Although barter exchanges started as a financial strategy for companies short on cash and long on inventory, the industry has blossomed into a way for savvy individuals to swap professional services and retail goods. The International Reciprocal Trade Association (IRTA) estimates the value of goods and services bartered in North America has jumped from $895 million in 1974 to more than $9 billion in 1996.

"In the past decade, people have started to realize how easy and cost-effective it is to barter," says Ray Bastarache, president and CEO of Milford, Connecticut-based Barter Network Inc., one of 600-plus barter exchange clubs the IRTA estimates operate worldwide. "It doesn't take a lot of extra time to participate, because the exchange keeps track of each member's transactions and trade credits in an account similar to a bank account for cash."

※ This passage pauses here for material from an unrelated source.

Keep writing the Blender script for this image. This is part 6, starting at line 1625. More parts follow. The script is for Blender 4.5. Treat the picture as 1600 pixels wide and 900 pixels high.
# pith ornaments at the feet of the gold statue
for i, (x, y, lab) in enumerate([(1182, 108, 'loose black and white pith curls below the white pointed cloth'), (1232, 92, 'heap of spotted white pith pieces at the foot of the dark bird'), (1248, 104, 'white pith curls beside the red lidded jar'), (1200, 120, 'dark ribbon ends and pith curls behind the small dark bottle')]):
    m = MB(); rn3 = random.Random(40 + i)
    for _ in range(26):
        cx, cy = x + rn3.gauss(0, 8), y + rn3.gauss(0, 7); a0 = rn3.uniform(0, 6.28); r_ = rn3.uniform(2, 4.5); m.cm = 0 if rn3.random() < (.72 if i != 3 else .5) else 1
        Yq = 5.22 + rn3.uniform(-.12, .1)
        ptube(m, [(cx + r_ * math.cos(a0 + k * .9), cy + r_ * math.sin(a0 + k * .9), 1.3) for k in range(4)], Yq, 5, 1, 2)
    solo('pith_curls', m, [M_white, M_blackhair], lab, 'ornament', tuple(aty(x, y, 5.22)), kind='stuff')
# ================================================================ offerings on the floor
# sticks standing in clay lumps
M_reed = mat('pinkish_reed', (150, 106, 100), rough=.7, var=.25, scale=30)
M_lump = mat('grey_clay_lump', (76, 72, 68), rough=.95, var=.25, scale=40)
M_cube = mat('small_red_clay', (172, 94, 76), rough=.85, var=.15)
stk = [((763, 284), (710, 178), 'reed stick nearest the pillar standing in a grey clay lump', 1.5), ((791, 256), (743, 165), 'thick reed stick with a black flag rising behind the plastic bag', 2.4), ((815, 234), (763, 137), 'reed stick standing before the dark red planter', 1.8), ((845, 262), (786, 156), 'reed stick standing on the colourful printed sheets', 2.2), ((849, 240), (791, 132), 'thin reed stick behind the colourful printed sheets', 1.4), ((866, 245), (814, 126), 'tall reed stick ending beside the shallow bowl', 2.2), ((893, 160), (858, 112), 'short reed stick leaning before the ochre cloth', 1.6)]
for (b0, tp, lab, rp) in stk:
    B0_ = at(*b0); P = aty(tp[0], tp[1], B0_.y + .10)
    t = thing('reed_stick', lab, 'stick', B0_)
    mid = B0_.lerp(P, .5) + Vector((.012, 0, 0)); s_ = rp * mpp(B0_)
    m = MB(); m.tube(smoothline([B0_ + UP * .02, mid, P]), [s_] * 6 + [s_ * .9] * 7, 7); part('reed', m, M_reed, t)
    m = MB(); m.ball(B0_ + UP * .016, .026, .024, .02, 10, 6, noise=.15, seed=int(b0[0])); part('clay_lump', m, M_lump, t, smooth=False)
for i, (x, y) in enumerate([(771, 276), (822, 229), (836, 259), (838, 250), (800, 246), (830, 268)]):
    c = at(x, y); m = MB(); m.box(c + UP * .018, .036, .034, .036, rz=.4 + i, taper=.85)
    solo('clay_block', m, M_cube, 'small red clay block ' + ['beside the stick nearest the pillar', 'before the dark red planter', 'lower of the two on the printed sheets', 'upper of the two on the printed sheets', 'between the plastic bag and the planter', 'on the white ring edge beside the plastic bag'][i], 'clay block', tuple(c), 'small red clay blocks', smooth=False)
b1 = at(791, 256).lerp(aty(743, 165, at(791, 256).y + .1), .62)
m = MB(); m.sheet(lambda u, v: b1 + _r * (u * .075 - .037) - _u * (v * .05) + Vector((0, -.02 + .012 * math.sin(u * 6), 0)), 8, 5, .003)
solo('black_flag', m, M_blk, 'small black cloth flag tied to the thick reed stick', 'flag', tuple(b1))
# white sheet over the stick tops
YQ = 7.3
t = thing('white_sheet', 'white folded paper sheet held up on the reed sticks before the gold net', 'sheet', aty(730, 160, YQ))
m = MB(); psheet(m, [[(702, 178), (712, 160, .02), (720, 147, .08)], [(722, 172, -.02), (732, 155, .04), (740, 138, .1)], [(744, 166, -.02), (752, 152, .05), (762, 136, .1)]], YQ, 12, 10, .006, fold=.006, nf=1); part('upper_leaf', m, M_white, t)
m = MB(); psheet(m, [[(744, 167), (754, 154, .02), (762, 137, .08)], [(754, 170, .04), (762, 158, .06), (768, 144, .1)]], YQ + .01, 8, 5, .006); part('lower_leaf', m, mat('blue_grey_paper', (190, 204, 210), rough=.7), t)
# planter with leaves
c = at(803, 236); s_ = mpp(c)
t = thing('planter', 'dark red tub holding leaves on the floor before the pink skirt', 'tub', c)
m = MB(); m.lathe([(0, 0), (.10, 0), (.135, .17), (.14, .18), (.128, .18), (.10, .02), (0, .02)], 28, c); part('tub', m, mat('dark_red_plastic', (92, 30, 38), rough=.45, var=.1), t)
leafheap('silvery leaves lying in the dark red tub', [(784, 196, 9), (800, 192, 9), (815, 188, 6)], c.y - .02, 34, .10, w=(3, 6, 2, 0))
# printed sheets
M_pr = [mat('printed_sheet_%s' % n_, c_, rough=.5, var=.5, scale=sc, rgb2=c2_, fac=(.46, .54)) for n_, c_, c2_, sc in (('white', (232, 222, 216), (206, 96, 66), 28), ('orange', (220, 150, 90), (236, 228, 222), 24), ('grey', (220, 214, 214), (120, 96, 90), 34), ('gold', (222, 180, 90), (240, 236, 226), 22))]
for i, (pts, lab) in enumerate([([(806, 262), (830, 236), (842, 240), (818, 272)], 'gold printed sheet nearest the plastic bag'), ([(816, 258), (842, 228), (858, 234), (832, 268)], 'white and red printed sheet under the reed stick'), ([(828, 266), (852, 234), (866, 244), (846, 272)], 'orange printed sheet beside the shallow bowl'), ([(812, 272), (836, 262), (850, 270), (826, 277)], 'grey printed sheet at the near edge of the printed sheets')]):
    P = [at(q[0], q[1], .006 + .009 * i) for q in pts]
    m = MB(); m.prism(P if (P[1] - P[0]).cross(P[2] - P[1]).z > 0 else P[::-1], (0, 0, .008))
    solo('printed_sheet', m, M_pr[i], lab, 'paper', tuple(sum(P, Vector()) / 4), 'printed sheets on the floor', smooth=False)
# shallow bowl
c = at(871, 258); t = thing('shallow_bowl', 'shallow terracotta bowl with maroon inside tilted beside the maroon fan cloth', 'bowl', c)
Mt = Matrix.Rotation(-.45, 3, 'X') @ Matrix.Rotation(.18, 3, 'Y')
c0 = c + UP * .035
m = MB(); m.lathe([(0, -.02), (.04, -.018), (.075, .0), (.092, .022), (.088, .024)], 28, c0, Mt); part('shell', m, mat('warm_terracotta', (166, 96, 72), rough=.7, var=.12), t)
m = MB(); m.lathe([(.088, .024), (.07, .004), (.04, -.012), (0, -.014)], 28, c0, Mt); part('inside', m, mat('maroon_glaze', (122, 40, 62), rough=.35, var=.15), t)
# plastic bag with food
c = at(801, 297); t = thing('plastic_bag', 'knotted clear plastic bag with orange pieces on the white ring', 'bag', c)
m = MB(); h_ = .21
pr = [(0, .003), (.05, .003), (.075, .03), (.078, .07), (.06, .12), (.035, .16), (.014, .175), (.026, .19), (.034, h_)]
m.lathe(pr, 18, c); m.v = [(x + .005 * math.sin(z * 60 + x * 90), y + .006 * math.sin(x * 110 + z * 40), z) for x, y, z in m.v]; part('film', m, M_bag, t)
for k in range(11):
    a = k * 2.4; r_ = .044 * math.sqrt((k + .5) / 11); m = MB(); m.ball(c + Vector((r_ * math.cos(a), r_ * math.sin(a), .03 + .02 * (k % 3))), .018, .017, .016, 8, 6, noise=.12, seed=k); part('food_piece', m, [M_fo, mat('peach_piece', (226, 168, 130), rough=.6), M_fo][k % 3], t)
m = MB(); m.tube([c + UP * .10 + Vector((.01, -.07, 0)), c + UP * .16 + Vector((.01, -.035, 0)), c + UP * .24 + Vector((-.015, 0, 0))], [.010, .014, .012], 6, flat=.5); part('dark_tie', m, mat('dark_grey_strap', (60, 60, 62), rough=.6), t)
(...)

Here's how barter networks operate: Purchases are made in "trade credits," which have a cash value of one dollar per credit and are earned through making sales to other exchange members. (All items are priced at retail value.) While you don't accumulate interest on your account, neither do you have to pay any interest on your line of credit dollars. In effect, bartering can function as a no-interest loan you can use to purchase everything from business supplies to real estate.

The range of goods and services offered by barter exchanges runs the gamut from professional services--such as legal and accounting services--to big-ticket items, such as jewelry, appliances and vacations. Steven White, president and CEO of Inc. in Seattle, went on a ski trip where he bartered for his clothes, equipment, lodging, lift tickets and more.